As the Autumn Budget nears, Menzies’ Technology Sector Team have compiled a Wishlist for the sector, covering key areas such as concerns over the cuts to AI plans, investment in HMRC and expectations for the short to mid-term.

A “painful” autumn budget

The Prime Minister has already warned that the autumn budget held on 30 October 2024 will be ‘painful’ and that ‘big asks’ will be made of the public. Labour’s manifesto pledged not to increase income taxes, so we can expect other taxes to be in the firing line – for example inheritance tax and stamp duties may be impacted.

In particular however, it is expected that there will be a rise in Capital Gains Tax (CGT) rates, as it is widely believed that lower CGT rates benefit the wealthy.

A rise in CGT could be achieved in different ways, for example by removing the basic rate of CGT, increasing rates across the board, or removal of some CGT reliefs. Business Asset Disposal Relief is popular for entrepreneurs as this currently allows capital gains on disposal of business assets to be taxed at a low rate of 10%. The Government could remove the lifetime allowance for the relief of £1 million, or cut the relief altogether.

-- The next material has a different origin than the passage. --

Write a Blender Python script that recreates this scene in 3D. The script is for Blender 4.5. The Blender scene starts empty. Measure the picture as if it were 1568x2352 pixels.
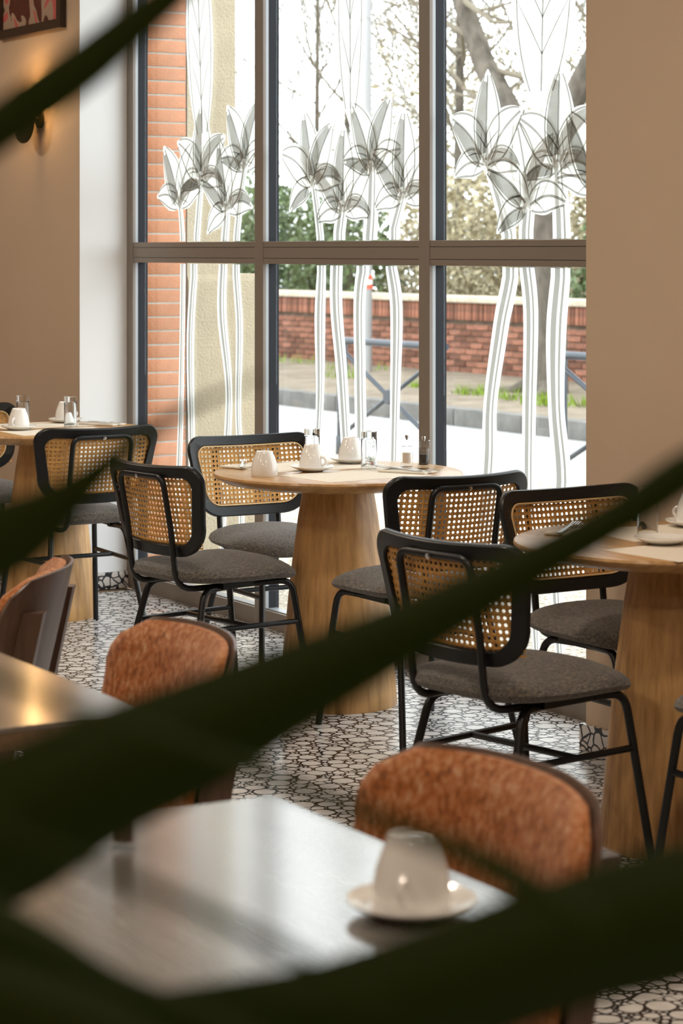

Increasing CGT could significantly impact the tech sector, particularly for entrepreneurs who have scaled up their company and are looking to exit in the short or medium term. For this reason the Federation of Small Businesses has warned the Government that going about raising CGT in the wrong way could seriously impact plans to grow the UK economy as it may lead to business owners looking to take or start up their businesses overseas.

Cuts to AI plans

It was announced in August by the Department for Science, Innovation and Technology that £1.3bn of investment for UK tech and AI projects has been shelved due to lack of available funding. Instead, the AI Opportunities Action Plan has been launched which is a plan to identify how the UK can best invest in computing infrastructure and AI.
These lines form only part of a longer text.